EXERCISE TASK: Find the lines holding the string "script" in the data, then copy all of them.

MATERIALS PROVIDED:
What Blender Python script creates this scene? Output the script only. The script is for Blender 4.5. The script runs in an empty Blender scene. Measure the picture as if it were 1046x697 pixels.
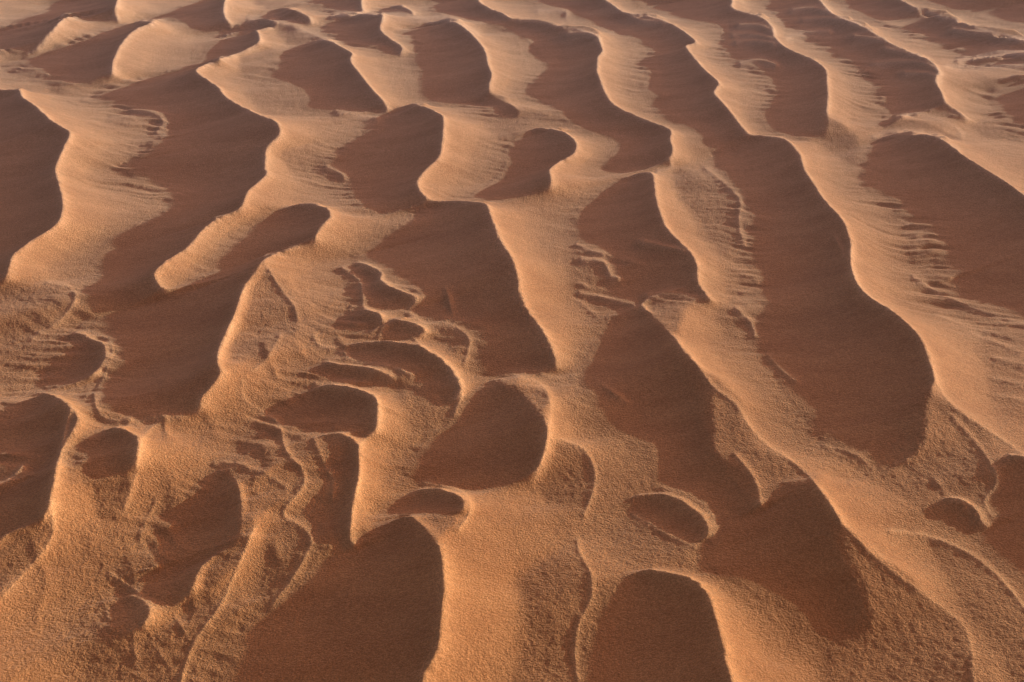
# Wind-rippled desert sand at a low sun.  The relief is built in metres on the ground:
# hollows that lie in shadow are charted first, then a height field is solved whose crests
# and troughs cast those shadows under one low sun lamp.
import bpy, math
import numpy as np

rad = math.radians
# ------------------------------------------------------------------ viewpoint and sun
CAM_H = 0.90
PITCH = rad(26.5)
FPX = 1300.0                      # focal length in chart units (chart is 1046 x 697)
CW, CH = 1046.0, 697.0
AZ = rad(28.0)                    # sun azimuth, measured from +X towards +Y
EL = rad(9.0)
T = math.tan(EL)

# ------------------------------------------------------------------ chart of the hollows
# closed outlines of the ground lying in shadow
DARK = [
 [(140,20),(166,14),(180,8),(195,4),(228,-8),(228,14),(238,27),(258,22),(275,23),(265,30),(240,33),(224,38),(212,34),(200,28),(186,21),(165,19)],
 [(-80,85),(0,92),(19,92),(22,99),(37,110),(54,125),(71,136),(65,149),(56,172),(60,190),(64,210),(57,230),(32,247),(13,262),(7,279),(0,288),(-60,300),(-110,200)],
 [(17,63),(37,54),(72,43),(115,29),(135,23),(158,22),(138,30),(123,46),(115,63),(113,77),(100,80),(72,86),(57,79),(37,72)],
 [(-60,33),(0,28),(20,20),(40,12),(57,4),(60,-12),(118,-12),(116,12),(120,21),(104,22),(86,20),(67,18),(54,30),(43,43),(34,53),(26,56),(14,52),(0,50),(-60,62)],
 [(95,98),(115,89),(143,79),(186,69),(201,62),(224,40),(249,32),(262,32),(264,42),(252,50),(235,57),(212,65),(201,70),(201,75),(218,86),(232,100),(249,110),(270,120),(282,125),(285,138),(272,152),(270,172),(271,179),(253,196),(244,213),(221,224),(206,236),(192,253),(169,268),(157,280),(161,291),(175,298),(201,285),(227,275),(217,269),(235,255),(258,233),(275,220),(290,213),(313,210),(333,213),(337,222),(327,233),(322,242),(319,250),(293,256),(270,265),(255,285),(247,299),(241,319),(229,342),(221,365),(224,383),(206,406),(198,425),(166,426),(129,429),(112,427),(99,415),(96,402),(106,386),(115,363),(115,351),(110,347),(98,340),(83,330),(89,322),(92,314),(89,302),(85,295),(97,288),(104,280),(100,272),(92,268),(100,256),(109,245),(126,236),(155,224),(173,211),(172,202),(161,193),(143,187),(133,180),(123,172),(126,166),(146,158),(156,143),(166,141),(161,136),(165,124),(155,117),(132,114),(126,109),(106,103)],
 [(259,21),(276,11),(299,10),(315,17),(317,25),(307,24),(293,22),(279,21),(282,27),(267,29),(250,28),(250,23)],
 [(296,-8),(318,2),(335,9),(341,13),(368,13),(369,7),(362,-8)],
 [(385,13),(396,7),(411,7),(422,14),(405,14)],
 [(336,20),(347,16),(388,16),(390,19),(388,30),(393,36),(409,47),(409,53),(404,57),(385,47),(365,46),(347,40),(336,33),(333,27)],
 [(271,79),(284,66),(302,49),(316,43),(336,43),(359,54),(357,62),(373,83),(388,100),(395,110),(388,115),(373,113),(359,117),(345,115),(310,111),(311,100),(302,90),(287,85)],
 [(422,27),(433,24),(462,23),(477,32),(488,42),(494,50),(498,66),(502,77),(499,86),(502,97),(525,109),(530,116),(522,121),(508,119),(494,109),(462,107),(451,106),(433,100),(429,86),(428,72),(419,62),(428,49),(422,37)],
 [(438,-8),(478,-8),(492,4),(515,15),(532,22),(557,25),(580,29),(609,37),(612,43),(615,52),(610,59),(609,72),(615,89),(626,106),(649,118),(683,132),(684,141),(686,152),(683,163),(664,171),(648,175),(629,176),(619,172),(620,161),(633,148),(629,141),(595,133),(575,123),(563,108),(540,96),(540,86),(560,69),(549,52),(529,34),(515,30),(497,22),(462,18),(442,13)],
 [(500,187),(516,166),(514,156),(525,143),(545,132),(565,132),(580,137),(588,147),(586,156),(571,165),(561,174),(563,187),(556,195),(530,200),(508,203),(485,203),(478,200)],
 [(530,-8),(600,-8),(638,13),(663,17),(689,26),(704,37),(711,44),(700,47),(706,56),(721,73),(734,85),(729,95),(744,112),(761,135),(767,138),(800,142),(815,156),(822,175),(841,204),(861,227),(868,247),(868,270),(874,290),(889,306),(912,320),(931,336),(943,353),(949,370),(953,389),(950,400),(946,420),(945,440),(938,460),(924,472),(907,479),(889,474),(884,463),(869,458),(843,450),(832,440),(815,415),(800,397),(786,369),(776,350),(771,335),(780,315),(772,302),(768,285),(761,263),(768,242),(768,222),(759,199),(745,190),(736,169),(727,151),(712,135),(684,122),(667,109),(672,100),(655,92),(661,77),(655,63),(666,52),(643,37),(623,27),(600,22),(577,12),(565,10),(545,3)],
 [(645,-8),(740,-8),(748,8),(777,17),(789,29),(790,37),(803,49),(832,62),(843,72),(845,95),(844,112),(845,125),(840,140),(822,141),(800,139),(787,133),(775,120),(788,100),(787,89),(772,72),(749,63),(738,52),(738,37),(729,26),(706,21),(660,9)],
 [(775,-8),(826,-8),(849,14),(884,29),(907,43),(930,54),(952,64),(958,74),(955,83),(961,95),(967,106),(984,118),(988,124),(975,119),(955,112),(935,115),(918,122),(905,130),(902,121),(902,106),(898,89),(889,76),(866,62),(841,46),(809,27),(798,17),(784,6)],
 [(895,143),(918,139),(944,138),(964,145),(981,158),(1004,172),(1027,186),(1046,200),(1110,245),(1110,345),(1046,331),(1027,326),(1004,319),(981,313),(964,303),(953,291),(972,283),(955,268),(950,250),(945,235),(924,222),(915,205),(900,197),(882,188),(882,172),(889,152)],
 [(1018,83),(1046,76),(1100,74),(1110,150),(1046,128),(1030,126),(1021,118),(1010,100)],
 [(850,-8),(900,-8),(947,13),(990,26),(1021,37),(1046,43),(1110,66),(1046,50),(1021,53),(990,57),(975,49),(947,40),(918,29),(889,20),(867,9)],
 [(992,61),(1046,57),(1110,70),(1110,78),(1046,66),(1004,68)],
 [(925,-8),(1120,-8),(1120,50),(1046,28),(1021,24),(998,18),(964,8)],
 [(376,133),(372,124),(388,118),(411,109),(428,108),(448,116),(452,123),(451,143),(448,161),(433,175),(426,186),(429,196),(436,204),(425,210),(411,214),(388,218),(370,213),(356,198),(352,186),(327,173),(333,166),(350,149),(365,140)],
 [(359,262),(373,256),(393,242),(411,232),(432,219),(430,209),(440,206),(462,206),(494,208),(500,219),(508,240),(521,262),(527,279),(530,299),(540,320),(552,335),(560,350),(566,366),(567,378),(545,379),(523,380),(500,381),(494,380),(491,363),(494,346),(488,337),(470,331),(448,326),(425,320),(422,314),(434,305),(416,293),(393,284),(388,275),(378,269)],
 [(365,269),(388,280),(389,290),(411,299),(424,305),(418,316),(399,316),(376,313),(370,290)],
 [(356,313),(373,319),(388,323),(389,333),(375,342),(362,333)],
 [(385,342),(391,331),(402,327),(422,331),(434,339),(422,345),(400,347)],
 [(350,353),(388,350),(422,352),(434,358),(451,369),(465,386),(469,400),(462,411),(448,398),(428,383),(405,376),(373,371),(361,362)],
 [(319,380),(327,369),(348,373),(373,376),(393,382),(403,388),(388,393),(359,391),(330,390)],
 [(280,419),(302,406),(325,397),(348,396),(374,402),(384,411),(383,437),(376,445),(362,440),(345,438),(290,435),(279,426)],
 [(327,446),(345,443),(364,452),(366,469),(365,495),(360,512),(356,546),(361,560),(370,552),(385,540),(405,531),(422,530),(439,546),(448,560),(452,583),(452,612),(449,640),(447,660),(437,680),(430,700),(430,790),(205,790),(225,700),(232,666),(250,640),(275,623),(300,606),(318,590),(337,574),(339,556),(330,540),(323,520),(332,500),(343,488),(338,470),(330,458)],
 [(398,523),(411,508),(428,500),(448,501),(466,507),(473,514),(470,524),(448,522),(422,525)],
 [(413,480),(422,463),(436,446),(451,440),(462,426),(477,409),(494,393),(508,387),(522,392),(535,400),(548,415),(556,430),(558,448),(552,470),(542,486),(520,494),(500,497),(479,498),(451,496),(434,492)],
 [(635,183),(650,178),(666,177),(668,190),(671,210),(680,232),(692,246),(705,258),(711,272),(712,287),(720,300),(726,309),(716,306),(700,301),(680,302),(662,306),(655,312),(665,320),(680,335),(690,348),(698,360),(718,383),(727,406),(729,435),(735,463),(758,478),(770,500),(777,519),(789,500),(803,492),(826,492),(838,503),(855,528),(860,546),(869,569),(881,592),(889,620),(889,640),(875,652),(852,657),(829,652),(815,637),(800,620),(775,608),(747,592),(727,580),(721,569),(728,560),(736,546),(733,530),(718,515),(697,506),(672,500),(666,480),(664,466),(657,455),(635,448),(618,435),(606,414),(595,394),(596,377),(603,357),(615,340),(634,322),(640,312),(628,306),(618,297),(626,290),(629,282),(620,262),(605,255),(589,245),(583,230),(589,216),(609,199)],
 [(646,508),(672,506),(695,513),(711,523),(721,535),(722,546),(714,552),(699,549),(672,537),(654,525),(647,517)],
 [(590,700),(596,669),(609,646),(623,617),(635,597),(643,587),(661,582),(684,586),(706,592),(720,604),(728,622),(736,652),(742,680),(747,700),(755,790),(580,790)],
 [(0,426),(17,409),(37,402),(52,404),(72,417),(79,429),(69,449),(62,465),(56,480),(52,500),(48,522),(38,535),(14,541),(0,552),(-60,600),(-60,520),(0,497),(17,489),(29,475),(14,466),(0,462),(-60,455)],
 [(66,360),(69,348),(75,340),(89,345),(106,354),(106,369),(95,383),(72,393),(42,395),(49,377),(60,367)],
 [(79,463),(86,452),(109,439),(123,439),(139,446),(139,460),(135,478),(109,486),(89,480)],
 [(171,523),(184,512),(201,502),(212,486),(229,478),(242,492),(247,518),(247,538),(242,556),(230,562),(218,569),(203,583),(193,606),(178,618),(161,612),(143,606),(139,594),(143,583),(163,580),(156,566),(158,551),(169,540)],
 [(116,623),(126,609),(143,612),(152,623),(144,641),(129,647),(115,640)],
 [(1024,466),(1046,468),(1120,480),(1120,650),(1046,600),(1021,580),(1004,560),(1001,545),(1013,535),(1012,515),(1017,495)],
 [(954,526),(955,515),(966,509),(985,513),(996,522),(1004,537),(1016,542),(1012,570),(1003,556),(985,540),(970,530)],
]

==

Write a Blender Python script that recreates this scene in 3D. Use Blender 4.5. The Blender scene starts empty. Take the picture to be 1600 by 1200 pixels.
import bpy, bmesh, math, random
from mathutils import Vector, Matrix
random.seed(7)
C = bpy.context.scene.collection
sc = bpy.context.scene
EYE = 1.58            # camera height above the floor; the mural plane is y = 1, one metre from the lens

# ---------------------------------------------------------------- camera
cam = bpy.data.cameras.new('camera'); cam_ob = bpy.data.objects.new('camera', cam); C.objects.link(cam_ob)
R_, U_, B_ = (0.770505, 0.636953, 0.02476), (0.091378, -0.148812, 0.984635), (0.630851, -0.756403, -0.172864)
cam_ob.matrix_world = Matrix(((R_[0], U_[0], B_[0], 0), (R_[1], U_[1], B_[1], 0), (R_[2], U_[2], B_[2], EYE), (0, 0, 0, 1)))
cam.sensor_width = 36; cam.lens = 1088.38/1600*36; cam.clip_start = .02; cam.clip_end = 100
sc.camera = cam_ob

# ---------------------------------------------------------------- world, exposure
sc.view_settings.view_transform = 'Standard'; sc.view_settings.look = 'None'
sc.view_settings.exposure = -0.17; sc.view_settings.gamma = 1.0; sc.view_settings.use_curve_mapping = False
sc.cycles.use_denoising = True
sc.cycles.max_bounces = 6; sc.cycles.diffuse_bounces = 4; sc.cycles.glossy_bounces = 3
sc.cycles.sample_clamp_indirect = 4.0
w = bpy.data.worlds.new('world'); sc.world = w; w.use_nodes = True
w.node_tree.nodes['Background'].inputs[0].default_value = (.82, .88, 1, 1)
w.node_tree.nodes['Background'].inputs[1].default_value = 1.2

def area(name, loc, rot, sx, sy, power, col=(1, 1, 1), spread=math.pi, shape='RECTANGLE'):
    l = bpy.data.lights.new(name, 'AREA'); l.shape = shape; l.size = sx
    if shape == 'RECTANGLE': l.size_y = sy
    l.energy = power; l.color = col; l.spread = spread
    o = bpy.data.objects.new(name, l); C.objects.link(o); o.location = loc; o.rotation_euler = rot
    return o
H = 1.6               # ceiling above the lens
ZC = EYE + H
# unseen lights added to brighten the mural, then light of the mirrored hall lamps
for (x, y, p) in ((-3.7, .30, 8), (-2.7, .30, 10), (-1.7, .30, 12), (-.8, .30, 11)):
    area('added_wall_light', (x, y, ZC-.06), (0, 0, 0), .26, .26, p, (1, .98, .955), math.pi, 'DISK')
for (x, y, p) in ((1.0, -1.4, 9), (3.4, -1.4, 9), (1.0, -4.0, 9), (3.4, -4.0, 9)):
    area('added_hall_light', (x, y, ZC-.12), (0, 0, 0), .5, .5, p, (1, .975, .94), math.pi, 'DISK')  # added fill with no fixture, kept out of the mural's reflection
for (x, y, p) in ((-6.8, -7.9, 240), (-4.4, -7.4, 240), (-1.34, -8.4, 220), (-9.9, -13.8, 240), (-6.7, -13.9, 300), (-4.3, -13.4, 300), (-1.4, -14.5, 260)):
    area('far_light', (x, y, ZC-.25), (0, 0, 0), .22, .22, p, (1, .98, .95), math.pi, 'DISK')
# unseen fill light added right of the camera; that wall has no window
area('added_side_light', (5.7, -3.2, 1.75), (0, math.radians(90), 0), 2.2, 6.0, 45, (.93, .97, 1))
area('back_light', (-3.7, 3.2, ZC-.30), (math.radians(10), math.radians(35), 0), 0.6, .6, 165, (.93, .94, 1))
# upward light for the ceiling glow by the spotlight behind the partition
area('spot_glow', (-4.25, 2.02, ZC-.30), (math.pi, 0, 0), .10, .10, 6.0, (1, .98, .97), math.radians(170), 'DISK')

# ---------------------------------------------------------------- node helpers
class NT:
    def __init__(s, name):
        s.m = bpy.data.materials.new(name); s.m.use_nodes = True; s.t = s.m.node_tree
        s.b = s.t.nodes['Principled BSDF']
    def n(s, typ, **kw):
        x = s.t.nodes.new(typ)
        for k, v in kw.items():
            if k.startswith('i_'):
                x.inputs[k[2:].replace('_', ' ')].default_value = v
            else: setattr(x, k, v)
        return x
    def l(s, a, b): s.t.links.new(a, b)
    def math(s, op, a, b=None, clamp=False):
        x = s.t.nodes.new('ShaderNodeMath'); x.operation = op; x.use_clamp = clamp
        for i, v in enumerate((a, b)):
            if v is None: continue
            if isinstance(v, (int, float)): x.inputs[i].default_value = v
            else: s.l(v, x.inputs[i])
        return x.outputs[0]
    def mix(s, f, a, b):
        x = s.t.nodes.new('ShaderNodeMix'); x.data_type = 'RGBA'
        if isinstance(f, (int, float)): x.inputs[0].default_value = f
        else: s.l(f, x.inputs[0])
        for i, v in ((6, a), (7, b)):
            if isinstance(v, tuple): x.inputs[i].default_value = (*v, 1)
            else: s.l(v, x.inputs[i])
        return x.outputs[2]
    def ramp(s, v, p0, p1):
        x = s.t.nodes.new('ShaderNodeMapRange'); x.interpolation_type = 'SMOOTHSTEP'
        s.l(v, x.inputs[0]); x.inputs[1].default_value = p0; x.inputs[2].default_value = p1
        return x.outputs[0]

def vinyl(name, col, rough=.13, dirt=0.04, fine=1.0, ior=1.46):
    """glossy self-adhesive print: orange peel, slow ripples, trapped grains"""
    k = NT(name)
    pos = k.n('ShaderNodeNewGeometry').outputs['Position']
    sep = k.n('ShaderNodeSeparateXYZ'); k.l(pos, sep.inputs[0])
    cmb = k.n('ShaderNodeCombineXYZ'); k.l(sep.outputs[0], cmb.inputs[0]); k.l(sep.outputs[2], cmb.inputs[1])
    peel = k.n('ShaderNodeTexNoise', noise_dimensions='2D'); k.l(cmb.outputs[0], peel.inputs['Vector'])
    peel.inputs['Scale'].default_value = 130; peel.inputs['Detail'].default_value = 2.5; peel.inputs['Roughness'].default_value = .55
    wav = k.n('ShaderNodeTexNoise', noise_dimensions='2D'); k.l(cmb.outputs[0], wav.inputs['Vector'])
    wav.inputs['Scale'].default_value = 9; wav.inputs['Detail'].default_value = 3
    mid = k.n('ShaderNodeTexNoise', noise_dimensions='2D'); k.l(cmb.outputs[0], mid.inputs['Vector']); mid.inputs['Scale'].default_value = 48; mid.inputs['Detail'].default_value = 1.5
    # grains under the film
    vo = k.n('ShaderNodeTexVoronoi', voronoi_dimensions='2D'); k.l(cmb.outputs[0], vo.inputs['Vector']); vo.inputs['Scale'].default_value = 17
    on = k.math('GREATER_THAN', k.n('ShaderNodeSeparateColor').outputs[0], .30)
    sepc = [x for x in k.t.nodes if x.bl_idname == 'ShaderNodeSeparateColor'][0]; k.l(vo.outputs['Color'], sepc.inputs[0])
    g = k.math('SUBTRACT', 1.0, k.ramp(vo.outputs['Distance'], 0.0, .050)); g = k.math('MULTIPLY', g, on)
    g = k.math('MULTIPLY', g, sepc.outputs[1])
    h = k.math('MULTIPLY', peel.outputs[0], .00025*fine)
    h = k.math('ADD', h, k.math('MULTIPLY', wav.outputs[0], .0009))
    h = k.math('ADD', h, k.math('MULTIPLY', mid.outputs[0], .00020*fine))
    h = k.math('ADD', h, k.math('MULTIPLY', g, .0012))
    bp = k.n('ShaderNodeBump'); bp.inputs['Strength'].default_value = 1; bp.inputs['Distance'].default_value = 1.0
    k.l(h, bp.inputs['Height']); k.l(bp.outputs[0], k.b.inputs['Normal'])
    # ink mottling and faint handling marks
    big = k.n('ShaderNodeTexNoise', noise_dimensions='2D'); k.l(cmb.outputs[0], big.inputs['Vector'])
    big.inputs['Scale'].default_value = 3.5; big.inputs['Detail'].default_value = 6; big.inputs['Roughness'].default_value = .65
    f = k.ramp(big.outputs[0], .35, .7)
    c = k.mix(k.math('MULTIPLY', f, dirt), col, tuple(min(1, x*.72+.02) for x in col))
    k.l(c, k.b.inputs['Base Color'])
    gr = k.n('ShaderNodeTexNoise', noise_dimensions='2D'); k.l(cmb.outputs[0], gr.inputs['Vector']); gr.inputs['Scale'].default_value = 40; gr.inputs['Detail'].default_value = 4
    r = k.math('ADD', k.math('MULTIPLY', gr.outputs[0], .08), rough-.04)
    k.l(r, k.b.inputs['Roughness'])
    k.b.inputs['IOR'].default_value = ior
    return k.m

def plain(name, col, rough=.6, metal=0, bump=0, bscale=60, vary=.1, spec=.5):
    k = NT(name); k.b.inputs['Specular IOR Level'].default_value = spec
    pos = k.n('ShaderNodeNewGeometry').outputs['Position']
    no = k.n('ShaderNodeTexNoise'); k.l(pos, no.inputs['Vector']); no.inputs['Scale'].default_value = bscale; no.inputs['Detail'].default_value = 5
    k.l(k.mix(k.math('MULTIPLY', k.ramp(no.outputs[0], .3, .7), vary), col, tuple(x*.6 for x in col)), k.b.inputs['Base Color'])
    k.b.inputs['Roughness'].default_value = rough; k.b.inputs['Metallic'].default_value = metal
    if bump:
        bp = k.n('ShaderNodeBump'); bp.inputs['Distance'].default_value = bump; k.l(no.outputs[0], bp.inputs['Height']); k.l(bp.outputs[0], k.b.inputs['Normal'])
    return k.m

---

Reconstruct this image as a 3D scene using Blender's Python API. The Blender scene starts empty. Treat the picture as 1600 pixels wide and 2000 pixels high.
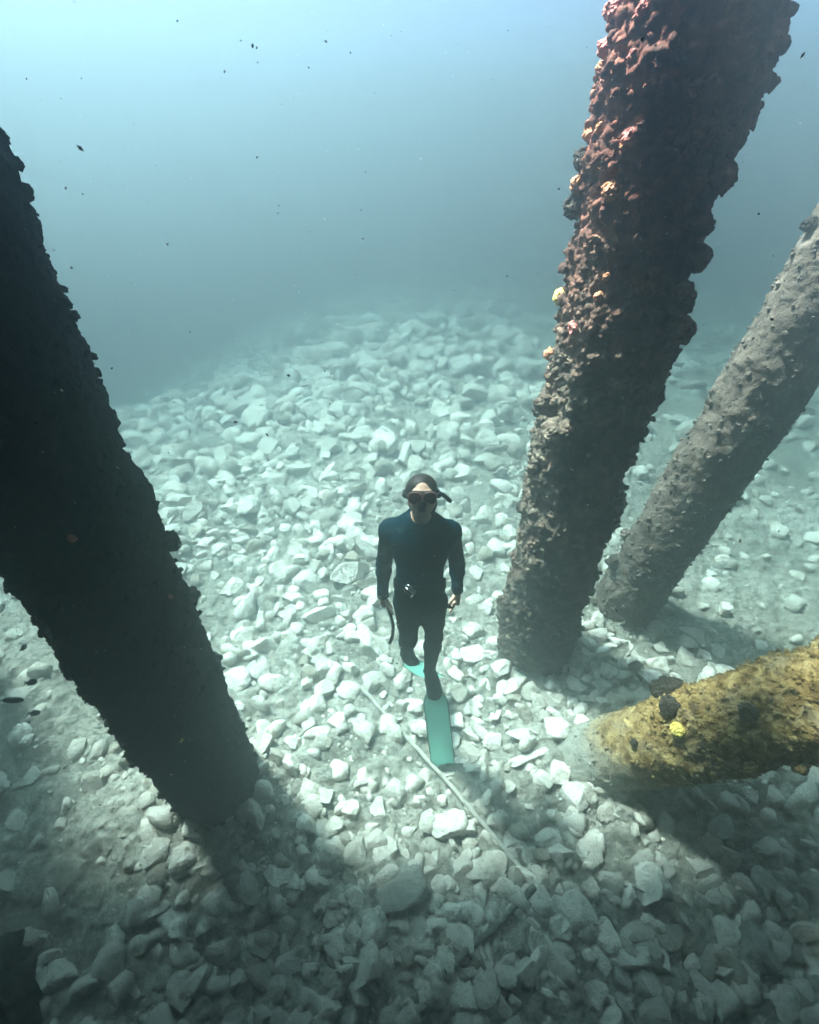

RESPONSE:
What Blender Python script creates this scene? Output the script only. The script is for Blender 4.5. The script runs in an empty Blender scene. Measure the picture as if it were 1046x697 pixels.
Write a Blender Python script that recreates this scene in 3D. Use Blender 4.5. The Blender scene starts empty. Take the picture to be 1600 by 1200 pixels.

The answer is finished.